My wife’s comment on Facebook in response to all of this? “Rejoice that you are counted worthy to suffer for His name!”
What a grand perspective that is! And what a much neglected perspective that is, amongst so many Christians! When the reaction of so many is: “Why would you let this happen to me, God!?” – the response of rejoicing to be counted worthy to suffer for His name is absolutely counter-cultural.
Paul the Apostle talks about the “fellowship of suffering”: that I may know [Christ] and the power of His resurrection and the fellowship of His sufferings (Philippians 2:10)
What Paul is talking about is a special kind of fellowship you can have with Jesus in your suffering.
Not to say that what we went through was particularly abnormal or outstanding, but I believe the perspective is a good and important one to have no matter the degree of your trial, and particularly when those trials come in relation to serving Jesus.

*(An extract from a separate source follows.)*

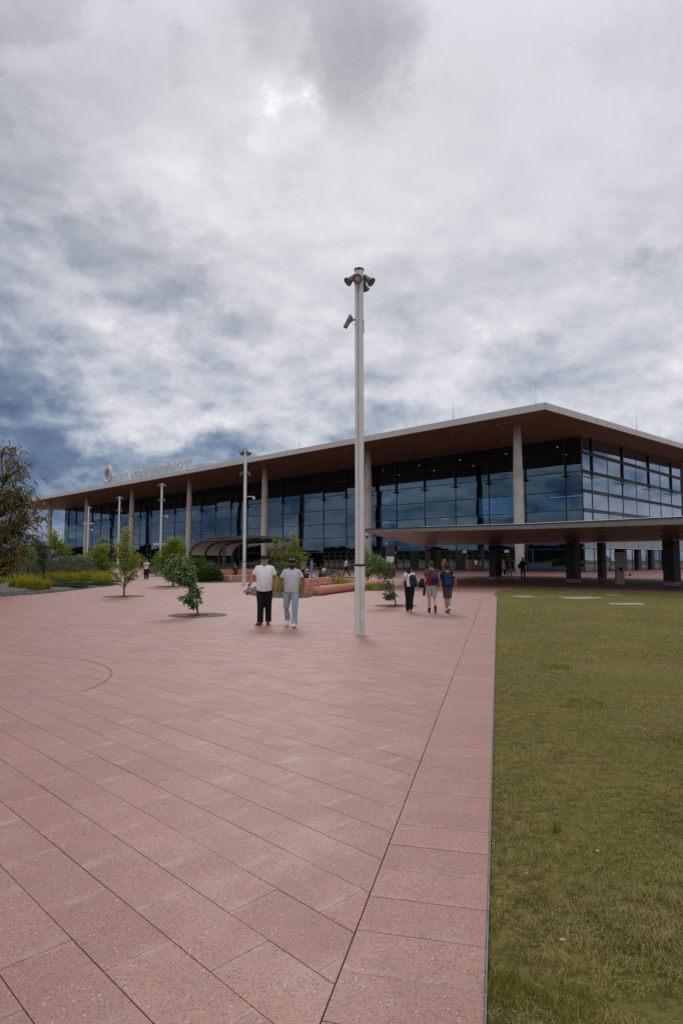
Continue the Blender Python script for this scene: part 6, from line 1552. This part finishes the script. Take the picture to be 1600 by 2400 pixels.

Reblogged this on White Fields Missions.
i am not so sure that sewage is suffering in His name. 🙂
Perhaps not, but perhaps it could be seen as some sort of spiritual warfare, what with the timing and all. Either way, it is the perspective on suffering (of whatever kind) which I hoped to emphasize most of all.
And i thought about it as i was showering, Job had all kinds of crap (pun intended) happen to him and it was Satan, so it would make sense the timing of tees problems. We are all with you.